CLAREMONT COLLEGE

Thinking and learning dispositions term 4 2017

Thinking and learning dispositions term 4 2017

13th October 2017

THINKING AND LEARNING DISPOSITIONS FOR TERM 4

CJ Simister’s program uses 14 dispositions for active thinking and learning to explore and improve ‘intellectual character’. Our school divides these up across the year so that we explicitly teach these skills. This term we focus on the following: 

ALL SCHOOL

Flexibility of Mind

Revision & Consolidation of all dispositions when opportunities arise.

PRIMARY ONLY

Originality

Initiative

DEFINITIONS FROM ‘CHARACTER, GRIT & RESILIENCE POCKETBOOK’

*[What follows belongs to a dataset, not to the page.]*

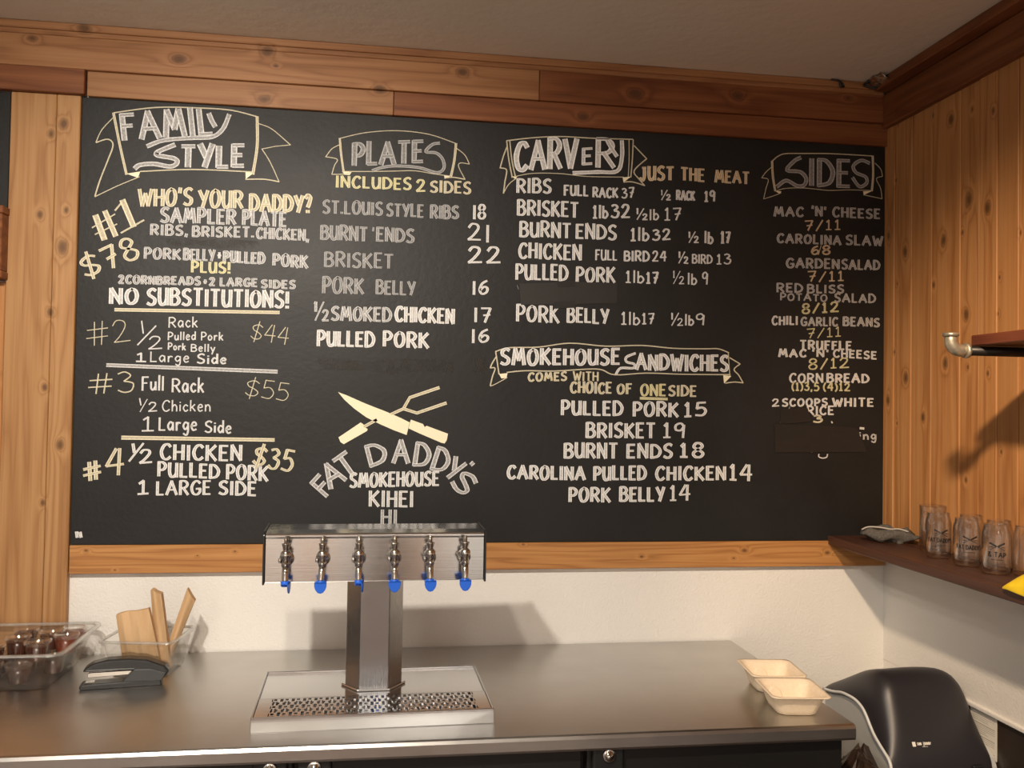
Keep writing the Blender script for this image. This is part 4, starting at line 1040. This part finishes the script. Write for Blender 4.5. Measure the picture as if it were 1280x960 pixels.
# ------------------------------------------------------------------ paper towel dispenser
pd = empty('towel_dispenser', (2.24, -0.34, 0.66), 'smoky black paper towel dispenser in the corner right of the counter', 'dispenser')
ox, oy, oz = 2.24, -0.34, 0.66
Sp = [(-0.165, 0.842), (-0.215, 0.850), (-0.262, 0.862), (-0.299, 0.866), (-0.338, 0.866), (-0.371, 0.857), (-0.392, 0.842), (-0.408, 0.826), (-0.428, 0.808), (-0.451, 0.794), (-0.478, 0.780), (-0.498, 0.768), (-0.508, 0.745), (-0.510, 0.700)]
Op = [(-0.165, 0.858), (-0.215, 0.885), (-0.262, 0.910), (-0.305, 0.934), (-0.350, 0.948), (-0.388, 0.948), (-0.415, 0.934), (-0.432, 0.910), (-0.448, 0.880), (-0.464, 0.850), (-0.482, 0.815), (-0.500, 0.775), (-0.512, 0.740), (-0.514, 0.700)]
def pro(f): return [(a[0] + (b[0] - a[0]) * f, a[1] + (b[1] - a[1]) * f) for a, b in zip(Sp, Op)]
cv = MB(); rows = []
for x, f, sc in ((2.088, 0.0, 1), (2.090, 0.10, 1), (2.097, 0.42, 1), (2.108, 0.72, 1), (2.124, 0.92, 1), (2.142, 1.0, 1), (2.165, 0.985, 1), (2.21, 1.02, 1), (2.25, 1.04, 1), (2.29, 1.02, 1), (2.32, 0.96, 1), (2.340, 0.80, 1), (2.354, 0.50, 1), (2.360, 0.10, 1)):
    rows.append([(x - ox, p[0] - oy, p[1] - oz) for p in pro(f)])
cv.loft(rows, False)
lab(cv.build('cover', M['smoke_plastic'], pd, 0, 0, 0.003, 1), 'smoky translucent black curved cover')
rim = MB()
rim.tube([(2.0865 - ox, p[0] - oy, p[1] - oz - 0.002) for p in smooth(Sp, 3)], 0.0042, 8); rim.build('rim', M['rim_plastic'], pd)
hs = [(p[0] + 0.002, p[1] - 0.004) for p in Sp] + [(-0.44, 0.690), (-0.165, 0.690)]
h = MB().prism(hs, lambda p: (2.092 - ox, p[0] - oy, p[1] - oz), lambda p: (XR + 0.001 - ox, p[0] - oy, p[1] - oz)); lab(h.build('housing', M['grey_plastic'], pd), 'light grey back housing')
MB().box((2.300 - ox, -0.520 - oy, 0.735 - oz), (2.330 - ox, -0.505 - oy, 0.752 - oz)).build('push_button', M['black_plastic'], pd, 0.002, 1)
lg = Ink()
lg.fill([(0, 0), (9, 0), (9, 11), (0, 11)], 0); lg.text('san', 13, 3, 25, 3, 9, 1.6, 0, 0, 0.9); lg.text('jamar', 29, 3, 51, 3, 9, 1.6, 0, 0, 0.9); lg.stroke([(25, -1), (40, -1)], 0.8, 0, 1)
lo = lg.build('logo', [M['paper']], pd, lambda p: (2.152 - ox + p[0] / 1000, -0.4935 - oy - p[2] / 1000 + p[1] / 1000 * 0.46, 0.797 - oz + p[1] / 1000 * 0.89)); lab(lo, 'small white maker mark')
# notice on the dark panel, bag beside the counter
nt_ = MB().prism([(-0.398, 0.874), (-0.500, 0.871), (-0.500, 0.752), (-0.398, 0.756)], lambda p: (XR + 0.0045, p[0], p[1]), lambda p: (XR + 0.0058, p[0], p[1]))
no = empty('wall_notice', (XR, -0.45, 0.752), 'white printed notice stuck on the dark panel behind the towel dispenser', 'notice')
o = nt_.build('paper_sheet', M['paper']); o.parent = no; o.matrix_parent_inverse = Matrix.Translation(no.location).inverted()
k = Ink()
z = 866
for j in range(22):
    z -= 4.6 if j % 6 else 8.0
    if z < 758: break
    k.stroke([(-405 - random.random() * 3, z), (-405 - (88 if j % 6 < 4 else 30 + 50 * random.random()), z - 0.6)], 1.7 if j % 6 == 0 else 0.9, 0, 1)
o = k.build('print', [M['ink']], no, lambda p: (XR + 0.0042 - p[2] * 1e-5 - XR, p[0] / 1000 + 0.45, p[1] / 1000 - 0.752))
bg_ = MB(); rings = []
for k_, (z, r) in enumerate(((0.0, 0.05), (0.01, 0.072), (0.3, 0.078), (0.6, 0.076), (0.72, 0.072), (0.775, 0.066), (0.800, 0.046), (0.815, 0.026), (0.826, 0.008))):
    rg = []
    for j in range(28):
        a = 2 * PI * j / 28; q = r * (1 + 0.12 * math.sin(3 * a + k_) + 0.08 * math.sin(7 * a + 1.7 * k_)); rg.append((q * math.cos(a) * 0.80, q * math.sin(a), z + 0.012 * math.sin(2 * a + k_) * (1 if k_ > 4 else 0)))
    rings.append(rg)
bg_.loft(rings, smooth=False)
o = bg_.build('waste_bag', M['brown_bag']); o.location = (1.975, -0.56, 0.0); tag(o, 'dark brown crumpled bag poking up between the counter end and the towel dispenser', 'bag')

# ------------------------------------------------------------------ lower shelf on the right wall
ls = MB().box((2.180, -2.2, 1.224), (XR - 0.0065, -0.0005, 1.250), 0.3)
o = ls.build('wall_shelf', M['walnut'], None, 0.002, 1); tag(o, 'dark brown wooden shelf along the right wall holding the beer glasses', 'shelf')

# beer glasses with print
GC = 'can-shaped beer glasses on the dark shelf'
def glass_mesh():
    return [(0.0, 0.0), (0.024, 0.0), (0.0285, 0.003), (0.0312, 0.010), (0.0318, 0.018), (0.0318, 0.088), (0.0305, 0.098), (0.0275, 0.108), (0.0262, 0.114), (0.0268, 0.118), (0.0255, 0.118), (0.0250, 0.114), (0.0262, 0.107), (0.0290, 0.097), (0.0300, 0.088), (0.0300, 0.018), (0.0285, 0.012), (0.0, 0.009)]
def printed(t, txt, face, lines=2):
    k = Ink(); R = 32.1
    for s in (-1, 1):
        k.stroke([(-16 * s, 76), (16 * s, 60)], 2.2, 0, 1); k.stroke([(-16 * s, 76.0), (-3 * s, 69.5)], 4.2, 0, 1)
    k.stroke([(9, 67), (16, 66.5)], 1.6, 0, 1); k.stroke([(-9, 67), (-16, 66.5)], 1.6, 0, 1)
    wd_ = 33 if len(txt) > 6 else 20
    k.text(txt, -wd_, 45, wd_, 43, 11.0, 2.0, 0, 0, 0.9)
    k.stroke([(-12, 37), (12, 37)], 1.2, 0, 1)
    def fn(p):
        a = face + p[0] / R; return ((R + p[2] * 0.3) / 1000 * math.cos(a), (R + p[2] * 0.3) / 1000 * math.sin(a), p[1] / 1000)
    o = k.build('print', [M['print']], t, fn); return o
gpos = [((2.278, -0.405), "FAT DADDY'S", 'printed beer glass at the front of the shelf, nearest the corner', 1), ((2.276, -0.522), "FAT DADDY'S", 'printed beer glass in the middle of the front row on the dark shelf', 1), ((2.276, -0.630), '& TAP', 'printed beer glass at the right photo edge, beside the yellow cloth', 1),
        ((2.336, -0.455), None, 'plain beer glass in the back row behind the first two printed glasses', 0), ((2.336, -0.560), None, 'plain beer glass against the planks behind the last two printed glasses', 0), ((2.336, -0.660), None, 'plain beer glass at the right edge of the photo in the back row', 0)]
for (x, y), txt, l, pr in gpos:
    t = empty('beer_glass', (x, y, 1.2502), l, 'beer glass', GC)
    MB().lathe(glass_mesh(), n=40, caps=(False, False)).build('glass_body', M['glass'], t)
    if pr: printed(t, txt, math.radians({-0.405: -112, -0.522: -110, -0.630: -122}[y]))
t = empty('glass_mug', (2.331, -0.300, 1.2502), 'clear handled glass mug at the left end of the beer glasses by the wall', 'mug')
MB().lathe([(0.0, 0.0), (0.030, 0.0), (0.033, 0.004), (0.033, 0.112), (0.034, 0.1245), (0.0325, 0.1255), (0.031, 0.122), (0.030, 0.110), (0.030, 0.014), (0.0, 0.012)], n=40, caps=(False, False)).build('mug_body', M['glass'], t)
MB().tube(smooth([(-0.028, -0.020, 0.108), (-0.040, -0.020, 0.104), (-0.045, -0.020, 0.080), (-0.044, -0.020, 0.045), (-0.036, -0.020, 0.024), (-0.026, -0.020, 0.022)], 4), 0.0042, 10).build('handle', M['glass'], t)

# grey cloth: a crumpled loose fold
def lump(n=30, m_=14):
    rows = []
    for i in range(n + 1):
        u = i / n; e = math.sin(PI * min(max(u, 0.04), 0.96)) ** 0.5; row = []
        for j in range(m_):
            a = 2 * PI * j / m_
            ry = 0.036 * e * (1 + 0.18 * math.sin(7 * u + 1)); rz = 0.024 * e * (1 + 0.30 * math.sin(5.2 * u * PI + 0.8) * math.sin(a) + 0.16 * math.sin(13 * u + 3 * a))
            y = -0.110 - 0.080 * u + ry * math.cos(a) + 0.006 * math.sin(11 * u + 2 * a); z = 0.023 + rz * math.sin(a) + 0.004 * math.sin(16 * u + 4 * a) * max(0, math.sin(a))
            row.append((2.235 + 0.115 * u + 0.005 * math.sin(3 * a + 4 * u), y, max(z, 0.0006)))
        rows.append(row)
    return rows
ct_ = MB().loft(lump()).build('cleaning_cloth', M['rag']); ct_.location = (0, 0, 1.2502); tag(ct_, 'crumpled grey cloth on the dark shelf left of the glasses', 'cloth')
he = MB().tube(smooth([(2.226, -0.118, 0.034), (2.240, -0.128, 0.043), (2.262, -0.148, 0.045), (2.285, -0.168, 0.042), (2.305, -0.182, 0.044), (2.325, -0.196, 0.038)], 4), 0.0024, 6); lab(he.build('hem', M['rag_edge'], ct_), 'pale hem')

# yellow cloth hanging over the shelf edge
rows = []
for i in range(15):
    u = i / 14; y = -0.790 - 0.16 * u; L1 = 0.05 + 0.03 * u; L2 = 0.006 + 0.022 * min(1, u * 1.6) + 0.012 * u; row = []
    for j in range(13):
        s_ = (L1 + L2) * j / 12
        if s_ < L1: row.append((2.171 + (L1 - s_) , y, 1.2535 + 0.085 * u ** 0.6 * math.sin(PI * 0.62 * (L1 - s_) / L1 + 0.35)))
        else: row.append((2.171 - 0.003 * math.sin(8 * u), y, 1.2535 + 0.085 * u ** 0.6 * math.sin(0.35) - (s_ - L1)))
    rows.append(row)
yl = MB().loft(rows, False)
o = yl.build('yellow_cloth', M['yellow'], None, 0, 0, 0.002, 1); tag(o, 'bright yellow cloth over the shelf edge at the right photo edge', 'cloth')

# ------------------------------------------------------------------ upper pipe shelf
us = empty('pipe_shelf', (XR - 0.006, -0.80, 1.766), 'red-brown board shelf on a black pipe bracket high on the right wall', 'shelf')
bx0 = XR - 0.006
def up_(x, y, z): return (x - bx0, y + 0.80, z - 1.766)
MB().box(up_(2.098, -2.3, 1.7775), up_(XR - 0.0065, -0.785, 1.801), 0.4).build('shelf_board', M['mahogany'], us, 0.002, 1)
for yy in (-0.80, -1.9):
    MB().tube([up_(2.062, yy, 1.766), up_(2.2, yy, 1.766), up_(XR - 0.012, yy, 1.766)], 0.0107, 16).build('pipe', M['pipe_black'], us)
    fl = MB().lathe([(0.036, 0.0), (0.036, 0.006), (0.018, 0.009), (0.016, 0.016)], up_(XR - 0.0065, yy, 1.766), 24, Matrix.Rotation(-PI / 2, 3, 'Y')); fl.build('wall_flange', M['pipe_black'], us)
    el = MB()
    arc = [(2.040 + 0.026 + 0.0, 0)]
    path = [up_(2.040, yy, 1.800), up_(2.040, yy, 1.788)] + [up_(2.040 + 0.022 - 0.022 * math.cos(t), yy, 1.788 - 0.022 * math.sin(t)) for t in [PI / 2 * q / 6 for q in range(1, 7)]] + [up_(2.074, yy, 1.766)]
    el.tube(path, [0.0128] * 2 + [0.0135] * 6 + [0.0128], 18)
    el.lathe([(0.0128, 0), (0.0165, 0.0005), (0.0165, 0.0075), (0.0128, 0.008), (0.010, 0.008), (0.010, 0.002), (0, 0.002)], up_(2.040, yy, 1.796), 20)
    el.lathe([(0.0128, 0), (0.0165, 0.0005), (0.0165, 0.0075), (0.0128, 0.008)], up_(2.072, yy, 1.766), 20, Matrix.Rotation(PI / 2, 3, 'Y'))
    lab(el.build('elbow', M['galvanised'], us), 'galvanised pipe elbow')

# ------------------------------------------------------------------ bits in the ceiling corner
cbk = empty('ceiling_bracket', (2.296, -0.075, 2.6428), 'small dark bracket with crumpled silver foil in the ceiling corner', 'bracket')
m = MB(); m.tube(smooth([(-0.030, 0.034, -0.012), (-0.016, 0.010, -0.005), (0.004, -0.016, -0.006), (0.012, -0.042, -0.004)], 3), 0.0035, 8); m.tube(smooth([(-0.030, 0.034, -0.014), (0.006, 0.026, -0.024), (0.012, -0.01, -0.016), (0.014, -0.044, -0.005)], 3), 0.0035, 8); m.build('wire_frame', M['black_metal'], cbk)
m = MB(); rows = [[(-0.026 + 0.044 * v + 0.004 * math.sin(u * 9), 0.032 - 0.078 * u, -0.006 - 0.016 * v + 0.003 * math.sin(u * 14 + v * 6)) for v in [q / 6 for q in range(7)]] for u in [q / 10 for q in range(11)]]
m.loft(rows, False, smooth=False); m.build('foil', M['foil'], cbk, 0, 0, 0.001)
ck = MB(); ck.tube(smooth([(-0.03, 0.0, -0.003), (-0.01, -0.004, -0.006), (0.006, 0.0, -0.012), (0.012, 0.0, -0.022), (0.002, 0.0, -0.022), (0.0, -0.002, -0.010)], 3), 0.003, 8)
o = ck.build('cable_clip', M['black_metal']); o.location = (2.19, -0.040, 2.6428); tag(o, 'tiny black cable clip under the ceiling left of the foil bracket', 'clip')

Flexibility of Mind - Being ‘porous’: open to new evidence, ideas and arguments.

Originality - Generating ideas, making connections, approaching problems creatively. Initiative - Being Independently minded, resourceful and strategic.

(Simister, 2017)

HOW DO WE EMBED THESE DISPOSITIONS INTO TEACHING AND LEARNING?

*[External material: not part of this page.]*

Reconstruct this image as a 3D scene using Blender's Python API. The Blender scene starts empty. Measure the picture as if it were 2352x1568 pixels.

At school we know that it is important to explicitly teach dispositions. Each and every one of us comes with a set of strengths and weaknesses as far as our personal dispositions, but these are our starting point for growth, not something we are stuck with. This is why it is important that we learn using a ‘growth mindset’ (Dweck) to develop our skills. Therefore, while embedding the dispositions we aim to:

a. Be consistent with our terminology and definitions;

b. Be explicit about what the students are learning;

c. Be collaborative by giving the same messages through a whole school approach;

d. Be balanced by treading that delicate line between enthusiasm and overkill; and

e. Be creative and present the dispositions in an engaging and meaningful age-appropriate way. (from Simister, 2017, p30)

HOW CAN YOU HELP AT HOME?

Here are some ideas that might help you have conversations about this term’s dispositions for learning at home:

1. Notice the specific dispositions in a friend, aunty, sibling or in a fictional character from a book you are sharing;

2. Rate yourself in relation to each disposition (1 to 10) and talk about what you might do to develop each disposition;

3. Role-model a disposition for your child;

4. Use ‘Thinking Aloud’ to reflect on a disposition you are displaying, reading about in a newspaper, or even seeing in your pet; and/or

5. Recognise and celebrate a disposition you observe your child demonstrate.

 “Dispositions provide an excellent guide for teachers, parents and everyone who cares about education to develop schools and communities as cultures of dispositional thinking.” (Zhao, 2014) Enjoy being a part of this learning journey with your child or children.